Simon Kuper writing in FT Weekend notes that trade peaked as a percentage of the global economy in 2008.  His view is that we may actually yearn for 2007 because deglobalisation will make us poorer.

So if deglobalisation is here to stay here are some trends to look out for:

We may be entering an era of greater regionalisation of trade which will cause businesses to really look at who their partners are. Aside from weighing up the geopolitical risk of their location, they will be asking who do they want to depend on? Brand equity across borders and having a clear narrative of their proposition will be vital.

Reshoring could create more opportunities for high value manufacturing in the UK but it will also drive a need and greater appreciation for the role of logistics to support this ecosystem. It will require greater consideration in the planning system about the need for a sustainable pipeline of strategic employment sites.

It might, if there is enough political vision and traction for levelling up, help to create a multi hub economy with manufacturing, R&D and industrial centres of excellence located across the regions (the Midlands, South West, North East and North West), as well as the devolved nations.

This brings challenges and opportunity for UK infrastructure, real estate and policymakers. There is now more than ever a clear need for national, strategic spatial planning to steer investment.
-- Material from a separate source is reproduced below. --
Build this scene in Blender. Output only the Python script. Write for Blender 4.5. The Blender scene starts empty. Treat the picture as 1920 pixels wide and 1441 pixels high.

It should foster more joined up cross-industry planning within regions themselves across highways, rail, energy, industrial and residential development.

We will need to reallocate road space, deliver improved transport connectivity between regions and nations, and construct a more sustainable national logistics network which supports the hubs or clusters for innovation and production.

These are fragile and uncertain times where there is undoubtedly a need to think carefully about national capability and resources. The challenge is to ensure that doesn’t boil over to narrow nationalism. I personally hope the death of globalisation is greatly exaggerated. We are culturally and socially richer for it.